I tre piani della galleria ospitano esclusivamente nuove produzioni dell’artista, che ha concentrato per ogni livello un aspetto specifico della ricerca sul Palazzo. All’ingresso, l’installazione L’ideazione di un sistema resistente è atto creativo introduce l’accezione più fisica della definizione di forza lavoro. La grande struttura di mattonelle in carbone pressato disegna, infatti, sul pavimento il modulo in scala 1:1 del solaio a nervature isostatiche concepito da Nervi, che intendeva così dare
forma a ciò che avviene staticamente nella materia, attraverso la distribuzione delle linee di forza sulla superficie; il titolo dell’opera è tratto da una sua frase, che trova eco nel modus operandi di Marzia Migliora. La scelta del carbone è un riferimento alle risorse fossili ancora indispensabili alla produzione di energia e conseguentemente responsabili della morte di più di due persone all’ora in Europa (secondo uno studio dell’Università di Stoccarda del 2010, che valuta il danno nella perdita di 117.000 giornate lavorative su base annua solo in Italia). Salendo al piano superiore troviamo una serie fotografica intitolata In the Country of Last Things che presenta cinque immagini ottenute da dispositivi a foro stenopeico costruiti dall’artista assemblando frammenti vari delle vite passate del Palazzo e lasciate a impressionare per lungo tempo negli spazi dismessi. Le immagini ottenute sono portatrici di una sospensione densa di significati, come nature morte involontarie, che evocano le composizioni di cose semplici su una linea d’orizzonte sempre uguale di Giorgio Morandi. A fianco delle stampe e delle macchine stenopeiche, una serie di monocromi
neri ottenuti dalla lavorazione dei residui di combustione rimasti dopo il recente incendio e da altre polveri scure ottenute come scarto della lavorazione di metalli. Il gesto di impastarle in maniera pittorica ne dà una visualizzazione e rende tangibile la loro presenza nelle nostre vite: i
cosiddetti composti organici volatili di origine antropica, dannosi per la salute, sono tanto impercettibili quanto onnipresenti nella nostra quotidianità, così dipendente dai derivati del petrolio e dalle loro infinite lavorazioni.

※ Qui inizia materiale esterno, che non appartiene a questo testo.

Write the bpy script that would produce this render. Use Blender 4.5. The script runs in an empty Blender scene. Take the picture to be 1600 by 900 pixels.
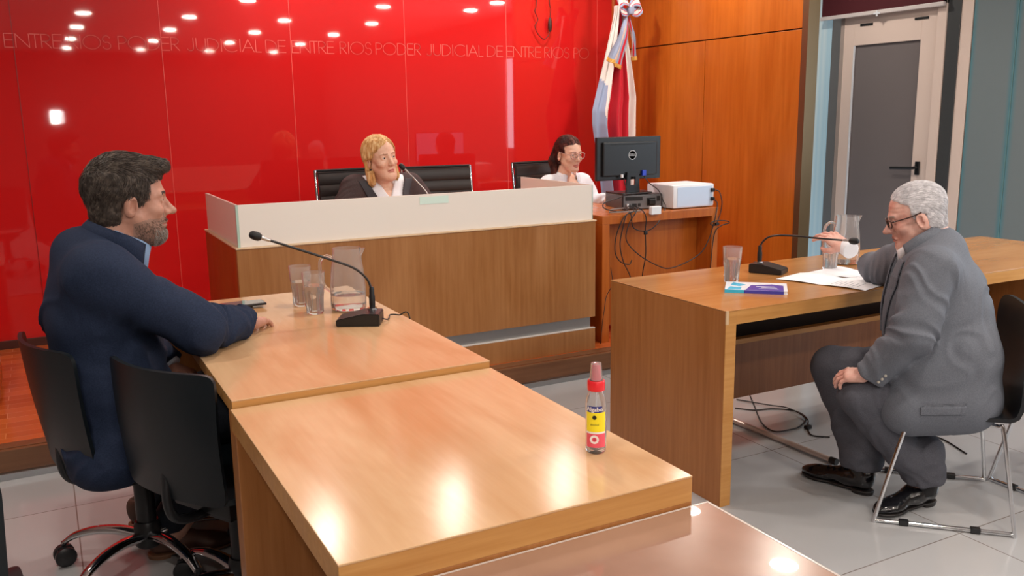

Chiude il percorso all’ultimo piano il video Vita Activa. Pier Luigi Nervi, Palazzo del Lavoro, Torino, 1961-2016, nel quale l’artista chiede al musicista Francesco Dillon di produrre dei suoni a partire dall’interazione con gli ambienti e i detriti dell’edificio, per integrarli poi alla sua esecuzione a violoncello di alcuni estratti dal Requiem in Re minore k626 di Mozart. La lotta che si instaura tra l’osservanza funebre che il brano produce e i tentativi di ascoltare lo spazio nell’espressione delle
sue ultime potenzialità di produzione di senso, si risolve in una tensione visiva che manifesta la parabola tra vita e morte sulla quale “Forza lavoro” si sviluppa.